▶ Information shown
_ _ _

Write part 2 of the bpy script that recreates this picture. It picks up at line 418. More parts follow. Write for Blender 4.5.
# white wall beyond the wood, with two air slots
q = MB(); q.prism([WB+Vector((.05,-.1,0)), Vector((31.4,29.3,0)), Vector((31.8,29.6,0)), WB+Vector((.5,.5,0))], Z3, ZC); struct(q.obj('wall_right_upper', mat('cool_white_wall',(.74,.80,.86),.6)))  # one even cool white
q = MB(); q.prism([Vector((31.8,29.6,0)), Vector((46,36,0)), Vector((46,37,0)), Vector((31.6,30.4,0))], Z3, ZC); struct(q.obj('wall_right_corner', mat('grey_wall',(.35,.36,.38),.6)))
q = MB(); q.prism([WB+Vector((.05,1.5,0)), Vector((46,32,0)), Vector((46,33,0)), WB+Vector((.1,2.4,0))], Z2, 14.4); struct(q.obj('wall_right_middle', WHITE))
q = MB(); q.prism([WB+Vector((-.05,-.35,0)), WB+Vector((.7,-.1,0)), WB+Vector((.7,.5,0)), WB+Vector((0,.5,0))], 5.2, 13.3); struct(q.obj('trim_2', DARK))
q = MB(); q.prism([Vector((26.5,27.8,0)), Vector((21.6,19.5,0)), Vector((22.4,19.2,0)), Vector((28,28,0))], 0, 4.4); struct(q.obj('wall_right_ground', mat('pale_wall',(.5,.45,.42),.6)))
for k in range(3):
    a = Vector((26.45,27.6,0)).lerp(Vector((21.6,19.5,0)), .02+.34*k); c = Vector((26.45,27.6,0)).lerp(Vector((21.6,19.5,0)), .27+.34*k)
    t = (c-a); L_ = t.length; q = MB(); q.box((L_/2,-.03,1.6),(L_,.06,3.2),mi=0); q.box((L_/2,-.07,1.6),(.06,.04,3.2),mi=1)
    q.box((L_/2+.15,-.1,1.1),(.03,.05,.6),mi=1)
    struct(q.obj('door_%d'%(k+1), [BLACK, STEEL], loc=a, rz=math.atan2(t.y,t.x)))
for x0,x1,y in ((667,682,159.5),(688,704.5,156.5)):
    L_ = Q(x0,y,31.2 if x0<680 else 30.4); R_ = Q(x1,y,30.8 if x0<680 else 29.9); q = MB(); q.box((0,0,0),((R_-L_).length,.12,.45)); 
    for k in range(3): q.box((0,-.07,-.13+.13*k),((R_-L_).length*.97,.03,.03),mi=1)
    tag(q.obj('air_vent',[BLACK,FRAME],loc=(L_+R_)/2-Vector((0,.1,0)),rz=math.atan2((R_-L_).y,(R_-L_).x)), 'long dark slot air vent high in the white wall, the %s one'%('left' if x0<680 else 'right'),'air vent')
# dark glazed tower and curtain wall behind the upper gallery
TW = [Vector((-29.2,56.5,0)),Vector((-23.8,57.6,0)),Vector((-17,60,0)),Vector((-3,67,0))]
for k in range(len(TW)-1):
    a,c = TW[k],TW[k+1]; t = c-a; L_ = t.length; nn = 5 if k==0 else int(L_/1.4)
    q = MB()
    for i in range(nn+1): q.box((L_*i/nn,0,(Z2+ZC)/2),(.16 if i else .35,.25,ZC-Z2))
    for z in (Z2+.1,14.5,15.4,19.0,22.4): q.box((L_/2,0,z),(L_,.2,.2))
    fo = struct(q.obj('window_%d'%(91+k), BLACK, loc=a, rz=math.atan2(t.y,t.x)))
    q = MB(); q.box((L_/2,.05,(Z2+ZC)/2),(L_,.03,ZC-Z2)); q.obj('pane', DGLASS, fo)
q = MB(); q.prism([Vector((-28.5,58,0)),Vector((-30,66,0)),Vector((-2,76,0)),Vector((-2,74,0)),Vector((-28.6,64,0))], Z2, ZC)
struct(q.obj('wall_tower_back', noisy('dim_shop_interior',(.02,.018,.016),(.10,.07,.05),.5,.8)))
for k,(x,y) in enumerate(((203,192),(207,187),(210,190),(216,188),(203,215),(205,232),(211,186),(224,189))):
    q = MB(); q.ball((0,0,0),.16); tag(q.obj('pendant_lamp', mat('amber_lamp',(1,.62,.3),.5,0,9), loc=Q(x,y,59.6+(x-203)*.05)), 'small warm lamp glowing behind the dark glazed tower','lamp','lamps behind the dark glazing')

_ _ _

▶ Given problem
Write the material out exactly, with nothing left out.

▶ Exercise result
Write part 2 of the bpy script that recreates this picture. It picks up at line 418. More parts follow. Write for Blender 4.5.
# white wall beyond the wood, with two air slots
q = MB(); q.prism([WB+Vector((.05,-.1,0)), Vector((31.4,29.3,0)), Vector((31.8,29.6,0)), WB+Vector((.5,.5,0))], Z3, ZC); struct(q.obj('wall_right_upper', mat('cool_white_wall',(.74,.80,.86),.6)))  # one even cool white
q = MB(); q.prism([Vector((31.8,29.6,0)), Vector((46,36,0)), Vector((46,37,0)), Vector((31.6,30.4,0))], Z3, ZC); struct(q.obj('wall_right_corner', mat('grey_wall',(.35,.36,.38),.6)))
q = MB(); q.prism([WB+Vector((.05,1.5,0)), Vector((46,32,0)), Vector((46,33,0)), WB+Vector((.1,2.4,0))], Z2, 14.4); struct(q.obj('wall_right_middle', WHITE))
q = MB(); q.prism([WB+Vector((-.05,-.35,0)), WB+Vector((.7,-.1,0)), WB+Vector((.7,.5,0)), WB+Vector((0,.5,0))], 5.2, 13.3); struct(q.obj('trim_2', DARK))
q = MB(); q.prism([Vector((26.5,27.8,0)), Vector((21.6,19.5,0)), Vector((22.4,19.2,0)), Vector((28,28,0))], 0, 4.4); struct(q.obj('wall_right_ground', mat('pale_wall',(.5,.45,.42),.6)))
for k in range(3):
    a = Vector((26.45,27.6,0)).lerp(Vector((21.6,19.5,0)), .02+.34*k); c = Vector((26.45,27.6,0)).lerp(Vector((21.6,19.5,0)), .27+.34*k)
    t = (c-a); L_ = t.length; q = MB(); q.box((L_/2,-.03,1.6),(L_,.06,3.2),mi=0); q.box((L_/2,-.07,1.6),(.06,.04,3.2),mi=1)
    q.box((L_/2+.15,-.1,1.1),(.03,.05,.6),mi=1)
    struct(q.obj('door_%d'%(k+1), [BLACK, STEEL], loc=a, rz=math.atan2(t.y,t.x)))
for x0,x1,y in ((667,682,159.5),(688,704.5,156.5)):
    L_ = Q(x0,y,31.2 if x0<680 else 30.4); R_ = Q(x1,y,30.8 if x0<680 else 29.9); q = MB(); q.box((0,0,0),((R_-L_).length,.12,.45)); 
    for k in range(3): q.box((0,-.07,-.13+.13*k),((R_-L_).length*.97,.03,.03),mi=1)
    tag(q.obj('air_vent',[BLACK,FRAME],loc=(L_+R_)/2-Vector((0,.1,0)),rz=math.atan2((R_-L_).y,(R_-L_).x)), 'long dark slot air vent high in the white wall, the %s one'%('left' if x0<680 else 'right'),'air vent')
# dark glazed tower and curtain wall behind the upper gallery
TW = [Vector((-29.2,56.5,0)),Vector((-23.8,57.6,0)),Vector((-17,60,0)),Vector((-3,67,0))]
for k in range(len(TW)-1):
    a,c = TW[k],TW[k+1]; t = c-a; L_ = t.length; nn = 5 if k==0 else int(L_/1.4)
    q = MB()
    for i in range(nn+1): q.box((L_*i/nn,0,(Z2+ZC)/2),(.16 if i else .35,.25,ZC-Z2))
    for z in (Z2+.1,14.5,15.4,19.0,22.4): q.box((L_/2,0,z),(L_,.2,.2))
    fo = struct(q.obj('window_%d'%(91+k), BLACK, loc=a, rz=math.atan2(t.y,t.x)))
    q = MB(); q.box((L_/2,.05,(Z2+ZC)/2),(L_,.03,ZC-Z2)); q.obj('pane', DGLASS, fo)
q = MB(); q.prism([Vector((-28.5,58,0)),Vector((-30,66,0)),Vector((-2,76,0)),Vector((-2,74,0)),Vector((-28.6,64,0))], Z2, ZC)
struct(q.obj('wall_tower_back', noisy('dim_shop_interior',(.02,.018,.016),(.10,.07,.05),.5,.8)))
for k,(x,y) in enumerate(((203,192),(207,187),(210,190),(216,188),(203,215),(205,232),(211,186),(224,189))):
    q = MB(); q.ball((0,0,0),.16); tag(q.obj('pendant_lamp', mat('amber_lamp',(1,.62,.3),.5,0,9), loc=Q(x,y,59.6+(x-203)*.05)), 'small warm lamp glowing behind the dark glazed tower','lamp','lamps behind the dark glazing')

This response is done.